Keeping this in mind, you can tell why Christopher Nolan (Memento, Dark Knight trilogy) was the perfect man for the job of making an amazing movie about magic. When The Prestige was released in 2006, it had to compete with the precedent set by Neil Burger’s The Illusionist which had hit theaters just two months prior. Burger gave moviegoers a dramatic love story – sure, he used a conjurer as the vehicle by which he could tell it, but it was centrally a love story. Burger recognized that creating a good tale strictly about magic was doomed to fail and created an entirely different set of tensions within the plot. I actually really enjoyed The Illusionist, but in my mind it was nothing compared to The Prestige.

And that’s because Nolan figures out how to make a successful movie about magicians. Instead of trying to make a movie about magic tricks, he makes his own magic trick. The Prestige itself is one big artifice. I think that’s part of what makes it such an enjoyable movie. Probably the most significant lines from the movie are spoken by the magicians’ stage engineer, Cutter:
“Every great magic trick consists of three parts or acts. The first part is called ‘The Pledge.’ The magician shows you something ordinary: a deck of cards, a bird, or a man. He shows you this object. Perhaps he asks you to inspect it to see if it is indeed real, unaltered, normal. But of course … it probably isn't. The second act is called ‘The Turn.’ The magician takes the ordinary something and makes it do something extraordinary. Now you're looking for the secret … but you won't find it, because of course you're not really looking. You don't really want to know. You want to be fooled. But you wouldn't clap yet. Because making something disappear isn't enough; you have to bring it back. That's why every magic trick has a third act, the hardest part, the part we call ‘The Prestige.’"

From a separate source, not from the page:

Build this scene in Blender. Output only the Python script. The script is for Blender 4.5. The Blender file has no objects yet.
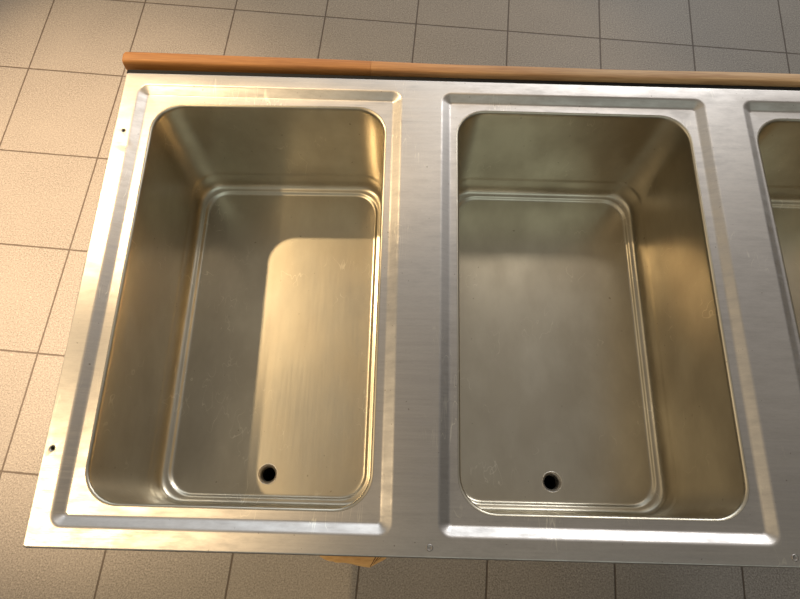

I won’t ruin the plot by explaining exactly how the movie fits perfectly into Cutter’s explanation of what makes a great trick, but I promise that it does. Nolan doesn’t try to amaze us with tricks performed by the magicians (although I loved the way he showed how some of their tricks were performed); instead he amazes us with the trick of his own while actually managing to focus entirely on the lives of two magicians throughout the story. By doing this, Nolan is finally able to evoke that sense of open-jawed bewilderment in his audience that no other movie about magic could ever accomplish. He brings the awe of watching a magic trick in person to the big screen, which is why I call The Prestige one of his greatest works.